#### Objective
Wherever the word "scene" appears in a line, copy that line.

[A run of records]
────────────────
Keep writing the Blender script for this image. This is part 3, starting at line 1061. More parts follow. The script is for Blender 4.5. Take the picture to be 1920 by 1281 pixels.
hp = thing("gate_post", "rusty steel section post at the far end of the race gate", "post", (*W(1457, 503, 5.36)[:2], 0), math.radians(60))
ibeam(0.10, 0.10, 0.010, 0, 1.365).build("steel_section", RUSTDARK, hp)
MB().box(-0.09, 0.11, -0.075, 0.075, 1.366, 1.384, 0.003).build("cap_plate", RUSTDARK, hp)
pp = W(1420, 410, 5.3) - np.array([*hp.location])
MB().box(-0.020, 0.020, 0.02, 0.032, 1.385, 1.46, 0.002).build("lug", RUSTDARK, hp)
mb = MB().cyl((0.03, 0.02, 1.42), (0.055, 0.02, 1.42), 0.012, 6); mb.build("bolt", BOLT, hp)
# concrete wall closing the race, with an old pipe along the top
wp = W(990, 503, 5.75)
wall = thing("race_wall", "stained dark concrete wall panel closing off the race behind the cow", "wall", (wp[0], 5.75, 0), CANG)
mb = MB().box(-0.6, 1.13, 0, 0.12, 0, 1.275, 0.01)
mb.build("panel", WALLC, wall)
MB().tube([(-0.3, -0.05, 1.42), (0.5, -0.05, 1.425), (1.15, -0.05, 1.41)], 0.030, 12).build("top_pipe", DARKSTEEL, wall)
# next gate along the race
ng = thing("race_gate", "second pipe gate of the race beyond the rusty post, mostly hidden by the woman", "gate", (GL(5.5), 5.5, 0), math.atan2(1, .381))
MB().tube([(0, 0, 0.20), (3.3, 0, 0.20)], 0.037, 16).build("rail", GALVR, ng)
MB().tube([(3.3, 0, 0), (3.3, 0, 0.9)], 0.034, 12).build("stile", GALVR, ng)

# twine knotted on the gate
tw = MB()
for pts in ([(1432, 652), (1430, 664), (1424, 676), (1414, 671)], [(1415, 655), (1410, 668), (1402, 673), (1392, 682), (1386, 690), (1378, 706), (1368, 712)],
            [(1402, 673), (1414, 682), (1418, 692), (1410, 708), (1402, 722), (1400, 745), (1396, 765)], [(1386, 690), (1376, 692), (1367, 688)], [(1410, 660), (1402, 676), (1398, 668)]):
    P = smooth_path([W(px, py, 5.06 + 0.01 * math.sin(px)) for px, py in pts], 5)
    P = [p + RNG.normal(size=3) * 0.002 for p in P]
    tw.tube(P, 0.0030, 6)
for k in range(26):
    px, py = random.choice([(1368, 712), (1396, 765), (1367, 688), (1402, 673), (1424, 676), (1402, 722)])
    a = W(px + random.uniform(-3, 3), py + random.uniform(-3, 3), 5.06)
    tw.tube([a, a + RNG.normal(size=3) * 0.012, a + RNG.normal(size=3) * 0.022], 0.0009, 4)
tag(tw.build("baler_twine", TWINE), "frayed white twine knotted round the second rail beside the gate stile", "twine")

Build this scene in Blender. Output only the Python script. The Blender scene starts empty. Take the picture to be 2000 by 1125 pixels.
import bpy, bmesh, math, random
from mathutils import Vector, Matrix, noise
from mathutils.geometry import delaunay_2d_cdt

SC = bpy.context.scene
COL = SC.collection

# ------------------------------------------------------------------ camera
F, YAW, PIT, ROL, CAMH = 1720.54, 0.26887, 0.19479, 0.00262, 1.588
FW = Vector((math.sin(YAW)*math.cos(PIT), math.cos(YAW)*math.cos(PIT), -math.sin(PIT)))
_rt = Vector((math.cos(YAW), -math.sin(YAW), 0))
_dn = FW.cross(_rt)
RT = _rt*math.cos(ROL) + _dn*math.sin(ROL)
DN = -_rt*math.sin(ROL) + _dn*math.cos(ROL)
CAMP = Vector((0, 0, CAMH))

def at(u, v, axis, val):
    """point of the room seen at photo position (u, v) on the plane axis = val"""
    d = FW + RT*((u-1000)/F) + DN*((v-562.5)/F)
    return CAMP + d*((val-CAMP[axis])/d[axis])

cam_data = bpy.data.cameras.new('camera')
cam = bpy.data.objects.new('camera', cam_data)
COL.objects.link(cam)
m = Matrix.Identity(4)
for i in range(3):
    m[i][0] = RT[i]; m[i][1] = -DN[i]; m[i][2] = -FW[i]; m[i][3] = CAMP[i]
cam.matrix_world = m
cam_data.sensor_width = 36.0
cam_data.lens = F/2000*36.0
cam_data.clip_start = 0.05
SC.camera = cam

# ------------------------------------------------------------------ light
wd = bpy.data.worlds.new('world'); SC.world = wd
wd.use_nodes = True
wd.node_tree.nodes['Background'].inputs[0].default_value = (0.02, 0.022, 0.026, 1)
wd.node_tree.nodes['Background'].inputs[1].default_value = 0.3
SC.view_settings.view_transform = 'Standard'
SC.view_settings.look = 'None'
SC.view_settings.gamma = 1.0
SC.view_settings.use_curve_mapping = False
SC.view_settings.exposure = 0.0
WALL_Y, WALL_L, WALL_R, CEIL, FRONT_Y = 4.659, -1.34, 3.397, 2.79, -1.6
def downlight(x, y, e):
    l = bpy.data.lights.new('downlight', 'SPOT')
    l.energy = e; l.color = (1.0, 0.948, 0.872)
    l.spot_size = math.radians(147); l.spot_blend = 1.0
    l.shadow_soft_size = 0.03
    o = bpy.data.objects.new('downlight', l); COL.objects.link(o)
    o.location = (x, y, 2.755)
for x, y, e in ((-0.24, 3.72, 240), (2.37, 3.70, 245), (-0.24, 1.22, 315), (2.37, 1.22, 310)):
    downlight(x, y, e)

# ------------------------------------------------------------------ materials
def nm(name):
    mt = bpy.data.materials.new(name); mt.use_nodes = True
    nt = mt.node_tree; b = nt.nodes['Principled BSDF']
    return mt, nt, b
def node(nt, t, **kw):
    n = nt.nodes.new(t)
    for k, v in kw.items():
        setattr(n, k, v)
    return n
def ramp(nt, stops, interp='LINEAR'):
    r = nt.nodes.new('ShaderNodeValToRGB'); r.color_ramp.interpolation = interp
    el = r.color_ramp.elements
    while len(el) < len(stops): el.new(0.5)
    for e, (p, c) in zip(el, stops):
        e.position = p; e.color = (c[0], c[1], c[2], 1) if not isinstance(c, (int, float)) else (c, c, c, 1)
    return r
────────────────
#### Task solution
Build this scene in Blender. Output only the Python script. The Blender scene starts empty. Take the picture to be 2000 by 1125 pixels.
SC = bpy.context.scene